Economist Robert Mayers, who is a deputy political leader of the Congress of the People (COP), says that while the 2009/2010 Budget should be lower than $40 billion, he doubts that this would happen.
Mayers said the budget may not be lower than $40 billion because of the level of the Government’s capital expenditure on projects, including the high-rise buildings still under construction in downtown Port of Spain, and there is unlikely to be any cuts in spending on social programmes such as the Unemployment Relief Programme (URP).
’Remember, people are hurting and remember, a government, while you have your economy to deal with, you also have your politics to deal with because that is the nature of government, and the situation is that it would be difficult for any government to want to cut on the social side, so you’ve got to look at your capital expenditure,’ Mayers said.
Mayers made his comments in an interview with the Sunday Express at the Normandie Hotel, St Ann’s, after attending a media conference held by the COP political leader and former Central Bank governor Winston Dookeran.
He said ’the little bit of money that you have for capital expenditure’ should be directed into areas where ’you can have maximum benefit to the country’.
’We don’t need any tall buildings. Tall buildings don’t produce one cent of income. As a matter of fact, they drain you because you have to maintain it,’ Mayers said.

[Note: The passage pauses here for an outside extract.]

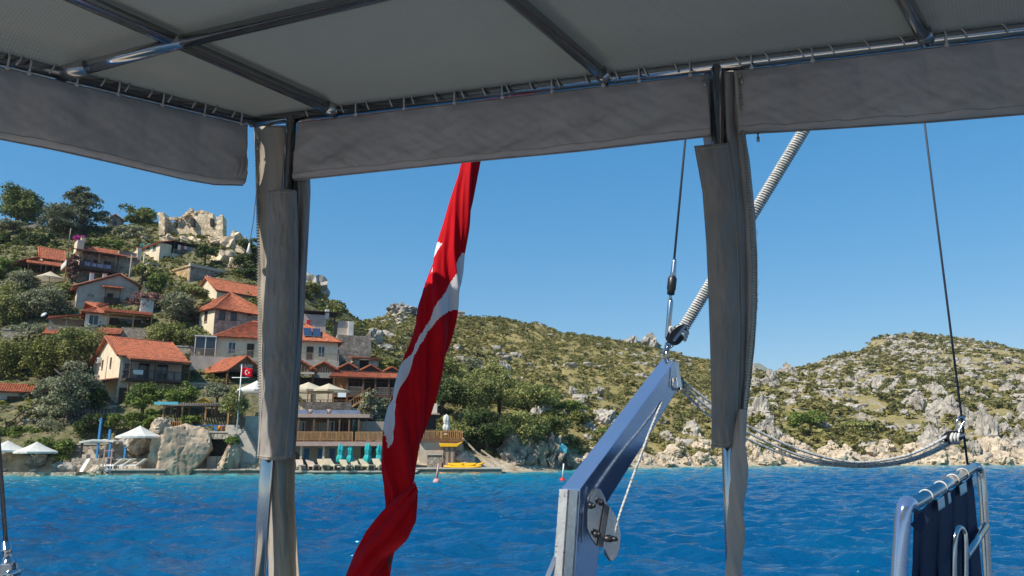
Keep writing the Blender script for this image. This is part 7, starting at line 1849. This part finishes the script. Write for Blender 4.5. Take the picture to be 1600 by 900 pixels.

Last year, Finance Minister Karen Nunez-Tesheira had announced a budget of close to $50 billion for the 2008/2009 financial year, but this expenditure figure was adjusted downwards twice since then due to the international financial crisis.
Mayers was asked if a budget that is much less than the original $50 billion expenditure projected for the existing fiscal year would be ideal for the 2009/ 2010 Budget, ’That would be the ideal, but you have to understand that people have to live, so you have your fixed expenditure, your recurrent expenditure, your salaries to public servants and so on that has to continue.’
He added that the ’capital expenditure is where you have to look at’ since any projects such as tall buildings that do not bring in any income should be shelved and the money for them be rechannelled into ’non-energy areas’.
’Don’t put no more money into energy. Any energy projects like that come from foreign direct investment,’ Mayers said.